Data —
[Begin]

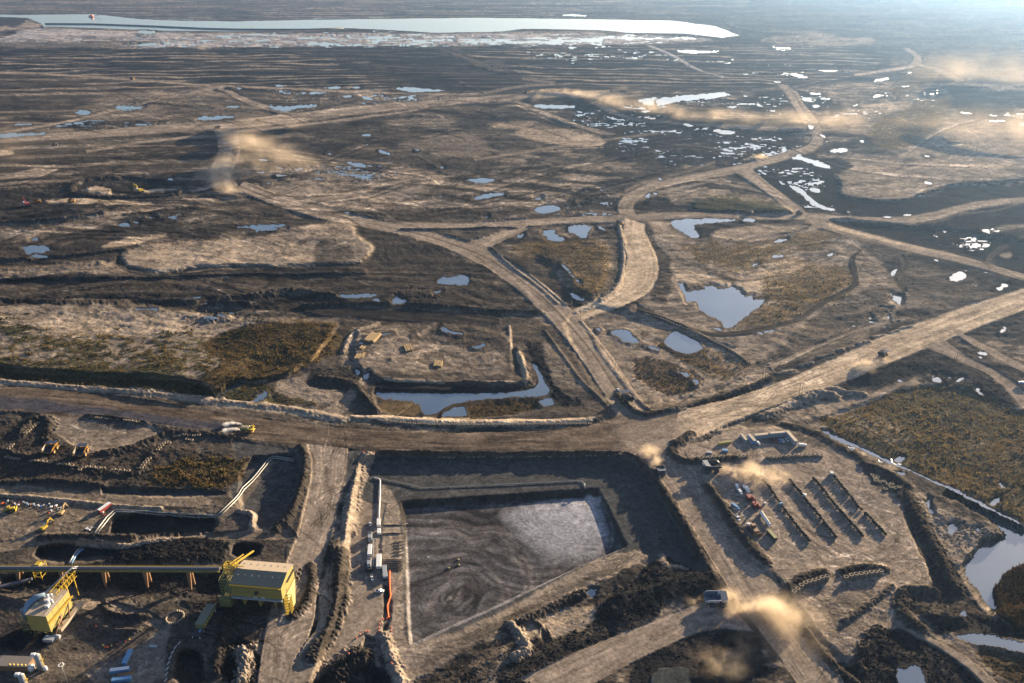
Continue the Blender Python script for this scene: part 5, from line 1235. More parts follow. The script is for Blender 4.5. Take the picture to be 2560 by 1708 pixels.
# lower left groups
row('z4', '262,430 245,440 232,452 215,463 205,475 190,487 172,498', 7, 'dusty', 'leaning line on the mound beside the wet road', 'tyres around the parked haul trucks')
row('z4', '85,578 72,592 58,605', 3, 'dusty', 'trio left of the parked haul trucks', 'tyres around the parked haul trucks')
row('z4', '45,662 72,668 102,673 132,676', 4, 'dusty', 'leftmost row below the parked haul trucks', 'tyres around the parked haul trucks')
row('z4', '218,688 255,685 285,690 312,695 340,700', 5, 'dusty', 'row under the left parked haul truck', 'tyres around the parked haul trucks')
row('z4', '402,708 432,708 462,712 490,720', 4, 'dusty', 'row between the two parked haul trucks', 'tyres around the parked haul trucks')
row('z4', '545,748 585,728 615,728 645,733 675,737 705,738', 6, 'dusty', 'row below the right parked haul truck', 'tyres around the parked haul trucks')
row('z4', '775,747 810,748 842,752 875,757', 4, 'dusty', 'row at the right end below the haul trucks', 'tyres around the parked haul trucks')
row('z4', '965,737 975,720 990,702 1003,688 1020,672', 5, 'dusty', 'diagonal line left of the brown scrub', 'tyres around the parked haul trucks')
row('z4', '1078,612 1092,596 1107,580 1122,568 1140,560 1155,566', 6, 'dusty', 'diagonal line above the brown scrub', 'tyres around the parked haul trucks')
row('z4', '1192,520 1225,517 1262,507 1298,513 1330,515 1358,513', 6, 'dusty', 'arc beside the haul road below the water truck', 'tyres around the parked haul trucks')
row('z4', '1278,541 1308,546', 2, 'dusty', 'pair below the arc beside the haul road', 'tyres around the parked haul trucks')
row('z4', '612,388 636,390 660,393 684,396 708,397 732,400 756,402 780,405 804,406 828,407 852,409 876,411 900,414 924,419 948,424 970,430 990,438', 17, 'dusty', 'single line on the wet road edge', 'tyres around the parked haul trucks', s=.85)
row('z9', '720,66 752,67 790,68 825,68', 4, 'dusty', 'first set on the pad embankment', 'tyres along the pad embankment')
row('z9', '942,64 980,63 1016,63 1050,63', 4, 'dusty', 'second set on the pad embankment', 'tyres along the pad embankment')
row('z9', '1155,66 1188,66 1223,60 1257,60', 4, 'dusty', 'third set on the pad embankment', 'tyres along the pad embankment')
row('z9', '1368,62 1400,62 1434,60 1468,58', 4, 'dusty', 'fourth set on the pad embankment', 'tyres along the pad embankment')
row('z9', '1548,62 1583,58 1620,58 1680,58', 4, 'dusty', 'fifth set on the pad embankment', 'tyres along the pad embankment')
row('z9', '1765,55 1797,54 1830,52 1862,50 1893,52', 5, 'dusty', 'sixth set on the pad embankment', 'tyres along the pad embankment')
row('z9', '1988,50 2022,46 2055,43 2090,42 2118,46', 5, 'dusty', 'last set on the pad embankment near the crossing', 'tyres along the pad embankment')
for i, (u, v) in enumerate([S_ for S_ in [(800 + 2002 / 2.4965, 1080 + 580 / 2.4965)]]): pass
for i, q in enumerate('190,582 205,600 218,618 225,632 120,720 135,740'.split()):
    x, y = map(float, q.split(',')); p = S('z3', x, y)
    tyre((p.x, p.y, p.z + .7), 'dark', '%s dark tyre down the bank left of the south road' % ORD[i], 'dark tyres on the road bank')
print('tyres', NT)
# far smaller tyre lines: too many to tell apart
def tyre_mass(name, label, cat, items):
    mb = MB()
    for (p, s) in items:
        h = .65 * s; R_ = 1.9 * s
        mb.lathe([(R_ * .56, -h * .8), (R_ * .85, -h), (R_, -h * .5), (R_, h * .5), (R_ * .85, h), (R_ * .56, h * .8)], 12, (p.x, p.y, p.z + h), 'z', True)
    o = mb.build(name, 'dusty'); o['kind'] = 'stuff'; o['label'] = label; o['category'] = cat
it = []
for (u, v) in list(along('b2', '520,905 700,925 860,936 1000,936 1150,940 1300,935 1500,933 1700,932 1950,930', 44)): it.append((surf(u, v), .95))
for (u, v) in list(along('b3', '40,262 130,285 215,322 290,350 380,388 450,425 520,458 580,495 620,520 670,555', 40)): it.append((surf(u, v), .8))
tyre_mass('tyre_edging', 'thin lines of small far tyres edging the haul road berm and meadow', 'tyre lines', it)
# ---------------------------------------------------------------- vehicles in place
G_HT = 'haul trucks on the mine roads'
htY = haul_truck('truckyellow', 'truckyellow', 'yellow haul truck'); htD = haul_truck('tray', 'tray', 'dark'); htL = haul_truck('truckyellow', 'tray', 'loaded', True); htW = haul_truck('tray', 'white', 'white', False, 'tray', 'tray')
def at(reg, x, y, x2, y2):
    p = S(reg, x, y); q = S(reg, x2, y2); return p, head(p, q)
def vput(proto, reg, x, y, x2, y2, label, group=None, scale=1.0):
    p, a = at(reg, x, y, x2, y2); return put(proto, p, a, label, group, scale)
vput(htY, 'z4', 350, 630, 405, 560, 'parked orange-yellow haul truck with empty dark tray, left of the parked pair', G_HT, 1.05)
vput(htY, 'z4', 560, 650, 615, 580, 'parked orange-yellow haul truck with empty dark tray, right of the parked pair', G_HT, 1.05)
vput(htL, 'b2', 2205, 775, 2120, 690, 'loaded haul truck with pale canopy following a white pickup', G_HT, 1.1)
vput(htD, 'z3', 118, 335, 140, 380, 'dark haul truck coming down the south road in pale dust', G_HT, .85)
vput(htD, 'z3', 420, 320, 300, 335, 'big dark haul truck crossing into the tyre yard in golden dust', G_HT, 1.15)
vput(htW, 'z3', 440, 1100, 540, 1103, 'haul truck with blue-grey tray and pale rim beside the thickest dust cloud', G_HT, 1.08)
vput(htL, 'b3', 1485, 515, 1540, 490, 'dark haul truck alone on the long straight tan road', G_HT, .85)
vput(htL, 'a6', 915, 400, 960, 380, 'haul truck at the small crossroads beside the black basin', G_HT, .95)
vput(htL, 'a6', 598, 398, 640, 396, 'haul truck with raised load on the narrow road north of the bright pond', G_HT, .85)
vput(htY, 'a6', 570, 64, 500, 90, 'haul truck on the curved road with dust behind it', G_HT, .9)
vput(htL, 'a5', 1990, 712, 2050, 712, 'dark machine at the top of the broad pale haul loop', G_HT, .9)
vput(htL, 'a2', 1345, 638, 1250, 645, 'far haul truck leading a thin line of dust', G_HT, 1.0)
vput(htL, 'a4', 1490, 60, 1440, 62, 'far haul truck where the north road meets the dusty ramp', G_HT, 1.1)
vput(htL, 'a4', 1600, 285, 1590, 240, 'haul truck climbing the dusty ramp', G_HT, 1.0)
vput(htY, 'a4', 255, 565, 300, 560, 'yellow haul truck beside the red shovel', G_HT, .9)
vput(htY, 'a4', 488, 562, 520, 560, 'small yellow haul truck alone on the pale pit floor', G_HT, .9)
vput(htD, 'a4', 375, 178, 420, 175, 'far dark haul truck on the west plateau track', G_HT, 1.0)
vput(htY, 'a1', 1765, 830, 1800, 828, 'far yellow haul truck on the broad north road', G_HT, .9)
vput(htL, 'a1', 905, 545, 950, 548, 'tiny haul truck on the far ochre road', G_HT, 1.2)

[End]

Problem details — Skip the images and write out the rest of the listing exactly.

Correct result —
Continue the Blender Python script for this scene: part 5, from line 1235. More parts follow. The script is for Blender 4.5. Take the picture to be 2560 by 1708 pixels.
# lower left groups
row('z4', '262,430 245,440 232,452 215,463 205,475 190,487 172,498', 7, 'dusty', 'leaning line on the mound beside the wet road', 'tyres around the parked haul trucks')
row('z4', '85,578 72,592 58,605', 3, 'dusty', 'trio left of the parked haul trucks', 'tyres around the parked haul trucks')
row('z4', '45,662 72,668 102,673 132,676', 4, 'dusty', 'leftmost row below the parked haul trucks', 'tyres around the parked haul trucks')
row('z4', '218,688 255,685 285,690 312,695 340,700', 5, 'dusty', 'row under the left parked haul truck', 'tyres around the parked haul trucks')
row('z4', '402,708 432,708 462,712 490,720', 4, 'dusty', 'row between the two parked haul trucks', 'tyres around the parked haul trucks')
row('z4', '545,748 585,728 615,728 645,733 675,737 705,738', 6, 'dusty', 'row below the right parked haul truck', 'tyres around the parked haul trucks')
row('z4', '775,747 810,748 842,752 875,757', 4, 'dusty', 'row at the right end below the haul trucks', 'tyres around the parked haul trucks')
row('z4', '965,737 975,720 990,702 1003,688 1020,672', 5, 'dusty', 'diagonal line left of the brown scrub', 'tyres around the parked haul trucks')
row('z4', '1078,612 1092,596 1107,580 1122,568 1140,560 1155,566', 6, 'dusty', 'diagonal line above the brown scrub', 'tyres around the parked haul trucks')
row('z4', '1192,520 1225,517 1262,507 1298,513 1330,515 1358,513', 6, 'dusty', 'arc beside the haul road below the water truck', 'tyres around the parked haul trucks')
row('z4', '1278,541 1308,546', 2, 'dusty', 'pair below the arc beside the haul road', 'tyres around the parked haul trucks')
row('z4', '612,388 636,390 660,393 684,396 708,397 732,400 756,402 780,405 804,406 828,407 852,409 876,411 900,414 924,419 948,424 970,430 990,438', 17, 'dusty', 'single line on the wet road edge', 'tyres around the parked haul trucks', s=.85)
row('z9', '720,66 752,67 790,68 825,68', 4, 'dusty', 'first set on the pad embankment', 'tyres along the pad embankment')
row('z9', '942,64 980,63 1016,63 1050,63', 4, 'dusty', 'second set on the pad embankment', 'tyres along the pad embankment')
row('z9', '1155,66 1188,66 1223,60 1257,60', 4, 'dusty', 'third set on the pad embankment', 'tyres along the pad embankment')
row('z9', '1368,62 1400,62 1434,60 1468,58', 4, 'dusty', 'fourth set on the pad embankment', 'tyres along the pad embankment')
row('z9', '1548,62 1583,58 1620,58 1680,58', 4, 'dusty', 'fifth set on the pad embankment', 'tyres along the pad embankment')
row('z9', '1765,55 1797,54 1830,52 1862,50 1893,52', 5, 'dusty', 'sixth set on the pad embankment', 'tyres along the pad embankment')
row('z9', '1988,50 2022,46 2055,43 2090,42 2118,46', 5, 'dusty', 'last set on the pad embankment near the crossing', 'tyres along the pad embankment')
for i, (u, v) in enumerate([S_ for S_ in [(800 + 2002 / 2.4965, 1080 + 580 / 2.4965)]]): pass
for i, q in enumerate('190,582 205,600 218,618 225,632 120,720 135,740'.split()):
    x, y = map(float, q.split(',')); p = S('z3', x, y)
    tyre((p.x, p.y, p.z + .7), 'dark', '%s dark tyre down the bank left of the south road' % ORD[i], 'dark tyres on the road bank')
print('tyres', NT)
# far smaller tyre lines: too many to tell apart
def tyre_mass(name, label, cat, items):
    mb = MB()
    for (p, s) in items:
        h = .65 * s; R_ = 1.9 * s
        mb.lathe([(R_ * .56, -h * .8), (R_ * .85, -h), (R_, -h * .5), (R_, h * .5), (R_ * .85, h), (R_ * .56, h * .8)], 12, (p.x, p.y, p.z + h), 'z', True)
    o = mb.build(name, 'dusty'); o['kind'] = 'stuff'; o['label'] = label; o['category'] = cat
it = []
for (u, v) in list(along('b2', '520,905 700,925 860,936 1000,936 1150,940 1300,935 1500,933 1700,932 1950,930', 44)): it.append((surf(u, v), .95))
for (u, v) in list(along('b3', '40,262 130,285 215,322 290,350 380,388 450,425 520,458 580,495 620,520 670,555', 40)): it.append((surf(u, v), .8))
tyre_mass('tyre_edging', 'thin lines of small far tyres edging the haul road berm and meadow', 'tyre lines', it)
# ---------------------------------------------------------------- vehicles in place
G_HT = 'haul trucks on the mine roads'
htY = haul_truck('truckyellow', 'truckyellow', 'yellow haul truck'); htD = haul_truck('tray', 'tray', 'dark'); htL = haul_truck('truckyellow', 'tray', 'loaded', True); htW = haul_truck('tray', 'white', 'white', False, 'tray', 'tray')
def at(reg, x, y, x2, y2):
    p = S(reg, x, y); q = S(reg, x2, y2); return p, head(p, q)
def vput(proto, reg, x, y, x2, y2, label, group=None, scale=1.0):
    p, a = at(reg, x, y, x2, y2); return put(proto, p, a, label, group, scale)
vput(htY, 'z4', 350, 630, 405, 560, 'parked orange-yellow haul truck with empty dark tray, left of the parked pair', G_HT, 1.05)
vput(htY, 'z4', 560, 650, 615, 580, 'parked orange-yellow haul truck with empty dark tray, right of the parked pair', G_HT, 1.05)
vput(htL, 'b2', 2205, 775, 2120, 690, 'loaded haul truck with pale canopy following a white pickup', G_HT, 1.1)
vput(htD, 'z3', 118, 335, 140, 380, 'dark haul truck coming down the south road in pale dust', G_HT, .85)
vput(htD, 'z3', 420, 320, 300, 335, 'big dark haul truck crossing into the tyre yard in golden dust', G_HT, 1.15)
vput(htW, 'z3', 440, 1100, 540, 1103, 'haul truck with blue-grey tray and pale rim beside the thickest dust cloud', G_HT, 1.08)
vput(htL, 'b3', 1485, 515, 1540, 490, 'dark haul truck alone on the long straight tan road', G_HT, .85)
vput(htL, 'a6', 915, 400, 960, 380, 'haul truck at the small crossroads beside the black basin', G_HT, .95)
vput(htL, 'a6', 598, 398, 640, 396, 'haul truck with raised load on the narrow road north of the bright pond', G_HT, .85)
vput(htY, 'a6', 570, 64, 500, 90, 'haul truck on the curved road with dust behind it', G_HT, .9)
vput(htL, 'a5', 1990, 712, 2050, 712, 'dark machine at the top of the broad pale haul loop', G_HT, .9)
vput(htL, 'a2', 1345, 638, 1250, 645, 'far haul truck leading a thin line of dust', G_HT, 1.0)
vput(htL, 'a4', 1490, 60, 1440, 62, 'far haul truck where the north road meets the dusty ramp', G_HT, 1.1)
vput(htL, 'a4', 1600, 285, 1590, 240, 'haul truck climbing the dusty ramp', G_HT, 1.0)
vput(htY, 'a4', 255, 565, 300, 560, 'yellow haul truck beside the red shovel', G_HT, .9)
vput(htY, 'a4', 488, 562, 520, 560, 'small yellow haul truck alone on the pale pit floor', G_HT, .9)
vput(htD, 'a4', 375, 178, 420, 175, 'far dark haul truck on the west plateau track', G_HT, 1.0)
vput(htY, 'a1', 1765, 830, 1800, 828, 'far yellow haul truck on the broad north road', G_HT, .9)
vput(htL, 'a1', 905, 545, 950, 548, 'tiny haul truck on the far ochre road', G_HT, 1.2)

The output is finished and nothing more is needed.